The poster you replied to wrote "so yeah probably less than two billions combine", so that actually means you could not use the "-s" ending in this case.



To be pedantic, the pluralization for anything other than 1 billion exactly is billions. $1,000,000,001 would be 1.000000001 billions, with an s.

Which is all rather not the point because that's not what I said. I said "Billions have been lifted out of poverty." The meaning of that statement is: "the count of people who have been lifted out of poverty is measured with the 'billion' unit." That even includes 1 billion, exactly. If I had said "it numbers in the thousands", then 1,000 would have been an acceptable value, as would 9,9999.

But see my other comment.
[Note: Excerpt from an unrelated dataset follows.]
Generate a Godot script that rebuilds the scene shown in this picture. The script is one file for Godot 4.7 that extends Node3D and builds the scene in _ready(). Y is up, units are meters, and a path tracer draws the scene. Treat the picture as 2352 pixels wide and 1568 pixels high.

The number of people in India and China who have been lifted out of poverty in the last ~50 years or so is much more than a billion.


> To be pedantic, the pluralization for anything other than 1 billion exactly is billions. $1,000,000,001 would be 1.000000001 billions, with an s.

To be pedantic, “billions” is used without a specific number as a general measure of broad scale, but with any specific number, it is just “billion”, not “billions”. “billions of dollars” is fine, but “1.0000000001 billion” or “2 billion” or “999.999999999 billion”; none of the last three take an “s” at the end.


More than a billion means simply > 1 000 000 000, which can mean anything from 1 000 000 001 to infinity.